Rio discretamente quando penso num baptizado de cabelo cortado curto e uma saia de pregas branca nascida do vestido de noiva da minha mãe. Como rio agora de um vestido de noiva, o meu, há dias, feito de umas calças e um casaco que me fizeram sentir mulher. Mais mulher. Fintando os destinos.

Espanta-me que nunca ou poucas vezes queiramos desafiar as convenções por medo que isso nos enfraqueça seguindo o olhar dos outros.

Continuamos, apesar de tudo o que conquistámos (tantas vezes sozinhos) a recear o julgamento dos outros e isso é ou não espantoso, chegados aqui com tanta liberdade?

A minha liberdade, a de perguntadora, é a de questionar as convenções e levar o poder nas respostas que recebo. Ter descoberto que a mulher da fotografia inicial se chama Maria do Carmo ou que a saia do meu baptizado (aos 4 anos) foi feita a partir do vestido de noiva da minha mãe, traz-me respostas para perceber o que sou, em que mundo me desenvolvi para não recear levar um smoking de ‘homem’ — se isso existe — no meu casamento.

As perguntas ainda estão todas por fazer. Acredito hoje, por experiência própria, que não arriscamos questionar o nosso passado junto dos nossos pais com receio de nos defrontarmos com fotografias que desconhecemos, que não queremos que sejam reveladas, com protagonistas fugazes que ali, num momento, foram determinantes.

A perguntadora sabe que nalgumas respostas virão outras e misteriosas questões. Rostos por desvendar, fatos que nunca tiveram (aparentemente) uma razão de ser.

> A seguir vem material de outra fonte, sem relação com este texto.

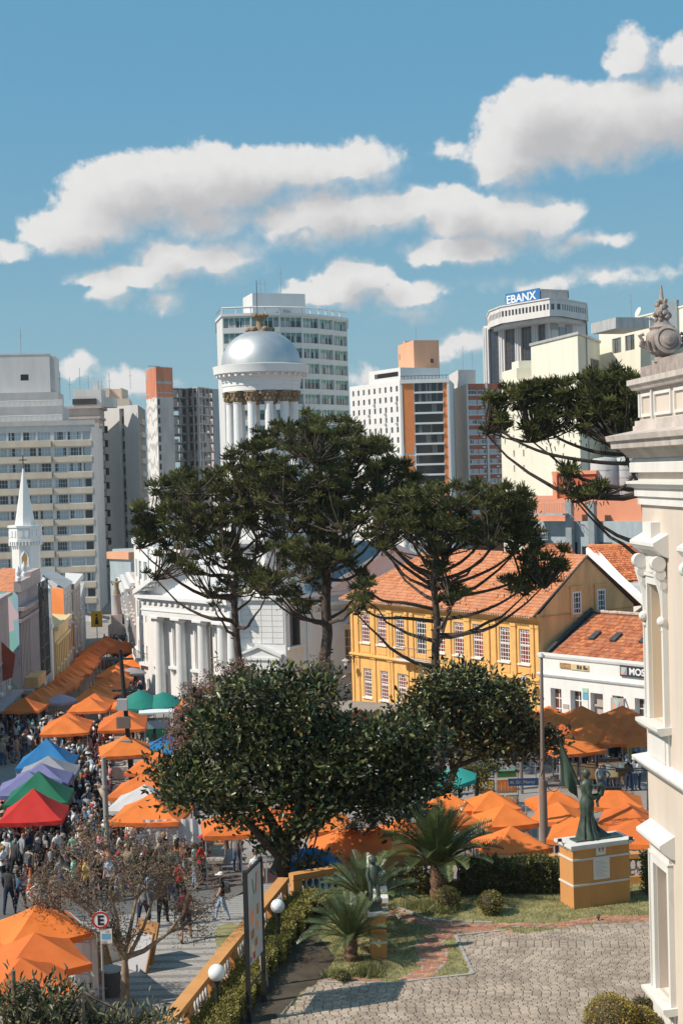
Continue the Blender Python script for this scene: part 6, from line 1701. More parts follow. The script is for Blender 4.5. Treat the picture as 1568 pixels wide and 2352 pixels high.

Penso que ainda somos um povo com medo de perguntar. Durante décadas tomámos o silêncio como seguro nesse receio entranhado de ver na interrogação, uma ameaça. As ditaduras são planas, alimentadas pela falta de perguntas.

Fotografias cheias de rostos mas sem nomes. Sem a arqueologia afectiva que nos devolve a razão de estarmos vivos.

Pergunto-me – neste jeito de perguntadora – se as ditaduras precisam mesmo de voz ou se idealmente viveriam no silêncio?

Nada é mais triste do que o silêncio que não se escolheu.

As minhas fotografias vão tendo nomes. Uma pergunta que nunca acaba.